Marc Eugene Schiler | |
Faculty | |
Known For: | Building Science, Environmental Control Systems, Glare and Daylighting |
Discipline: | Architecture, Building Science |
Workplaces: | University of Southern California |
Marc Eugene Schiler is a professor of the USC School of Architecture at the University of Southern California.[1] He is a Fellow of the American Solar Energy Society and a winner of the Passive Solar Pioneer award in 2015.[2] [3] Schiler completed an undergraduate degree in architecture at USC School of Architecture and a Master of Architecture at Cornell University.[4] He was an assistant professor of Architecture and Landscape Architecture at Cornell for four years prior to returning to USC in 1982. He was invited for a year to do research at the EMPA (Swiss Federal Laboratories for Materials Science and Technology). He served as a Fulbright Senior Scholar to the Middle East in 2002–2003 at the Technion – Israel Institute of Technology, Haifa and the Ben-Gurion University of the Negev, Sede Boqer. He has published more than 100 peer-reviewed scientific papers and authored or edited six books on environmental controls.

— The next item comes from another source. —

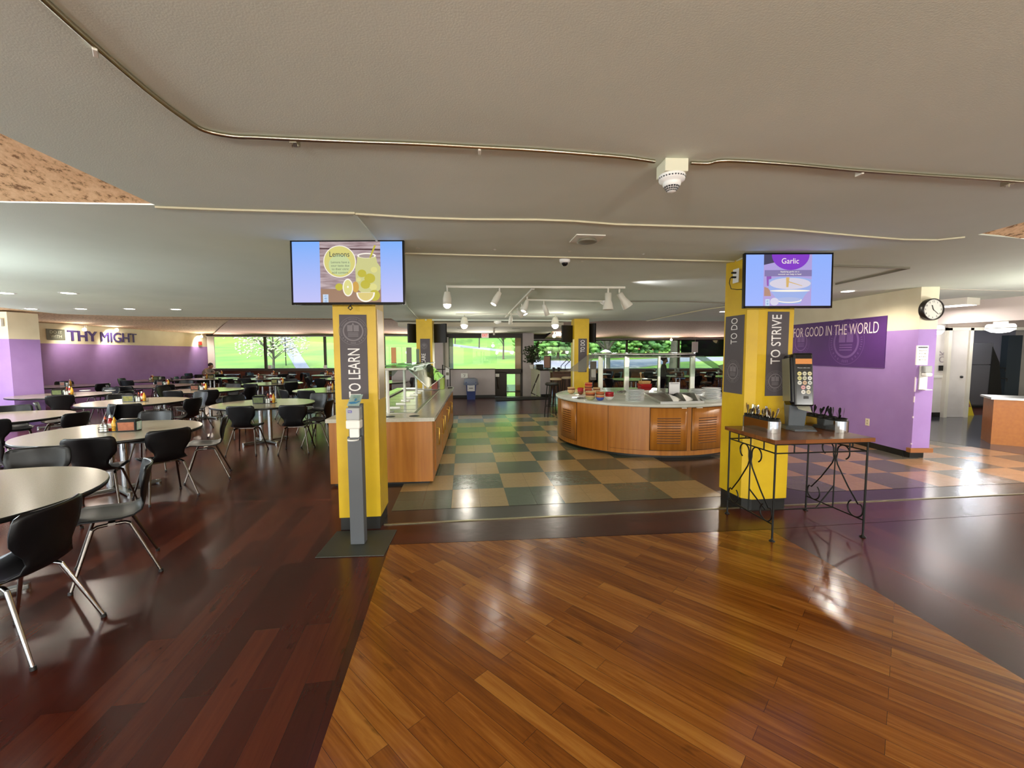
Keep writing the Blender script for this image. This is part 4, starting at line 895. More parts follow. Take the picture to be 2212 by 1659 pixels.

Much of Schiler's recent work deals with reflected visual glare and thermal glare (concentrated radiant heat) from reflective buildings. One of the high-profile cases was the Walt Disney Concert Hall, which focused light into traffic intersections and heat onto the sidewalk and into other buildings. Schiler's analysis and advice allowed architect Frank Gehry and the building owner to resolve the complaints.[5] [6] [7] Schiler has published on that and other similar situations, continuing to consult with Gehry and other prominent architects such as Coop Himmelblau so as to avoid such situations in subsequent projects. His work has pioneered a new field of study on this expanding issue found among state of the art Architectural buildings.